Então, ligando todos os pontos apresentados até aqui — idealização de uma figura masculina perfeita; a comunhão entre o mundo espiritual e o mundo terreno; os “acidentes da natureza” (divinos) como resposta a maculação da inocência — é como se No Mundo da Lua fosse uma fábula sobre a perda da inocência a partir da experiência feminina. Esta, pode ter tanto seus momentos mágicos — ambas as irmãs acharem estar vivendo um romance dos sonhos com um protótipo de Elvis Presley ‘caipira’ — mas também pode trazer duros choques de realidade — as decepções e falhas que esse mesmo rapaz mostrará, provando que o homem perfeito não existe, pelo contrário. 
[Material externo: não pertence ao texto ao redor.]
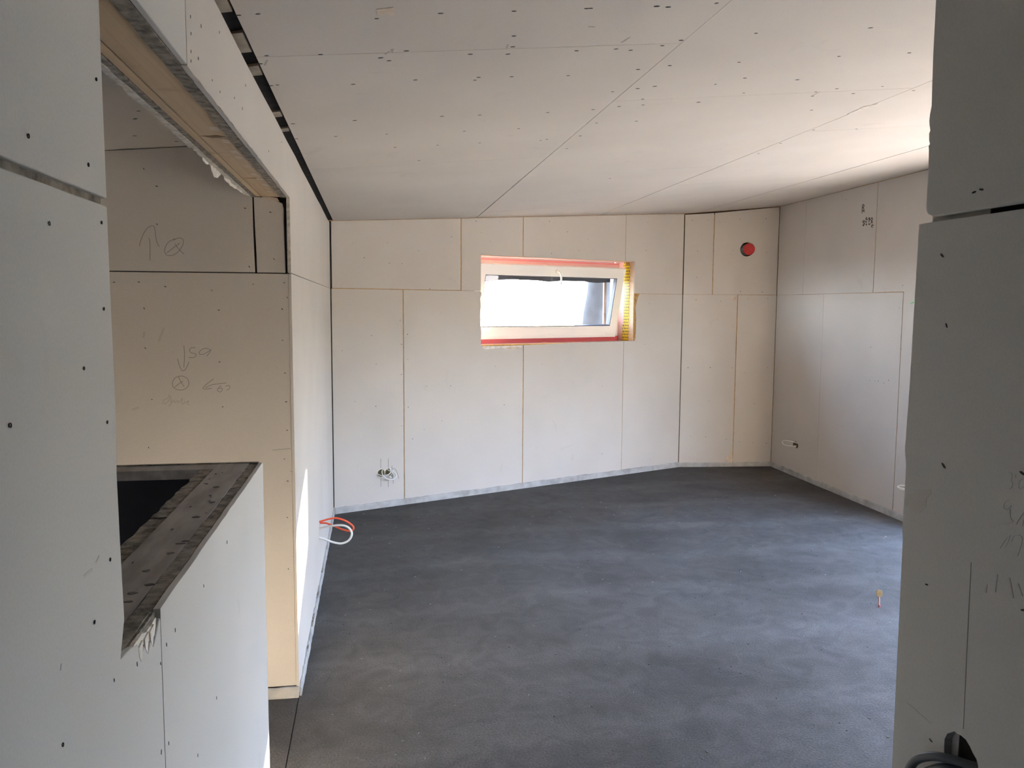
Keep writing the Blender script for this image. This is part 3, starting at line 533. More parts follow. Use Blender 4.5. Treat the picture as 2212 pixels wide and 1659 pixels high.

É como se Mulligan fizesse um grande ode à inocência, com um universo com forças próprias, que constantemente tenta impedir que aquela infância platônica seja estragada pelo contato com o real (ou seja, o Mal; ou seja, o homem), mas acaba sendo superado pelas vontades e curiosidades daquelas duas meninas. Afinal, que bom que isso acontece, pois o amadurecimento é necessário, somente o contato com a desgraçada pode levar a uma mudança de espírito e, ao fim da jornada, os laços entre as duas irmãs parecem aumentar ainda mais. No fim, repetindo o plano inicial, só que de maneira inversa, a câmera sai da casa e vai em direção à lua, fechando essa espécie de ‘fábula’ que fora apresentada até aqui. O “Homem da Lua” (título original do filme) parece ter cumprido seu papel na vida das duas irmãs.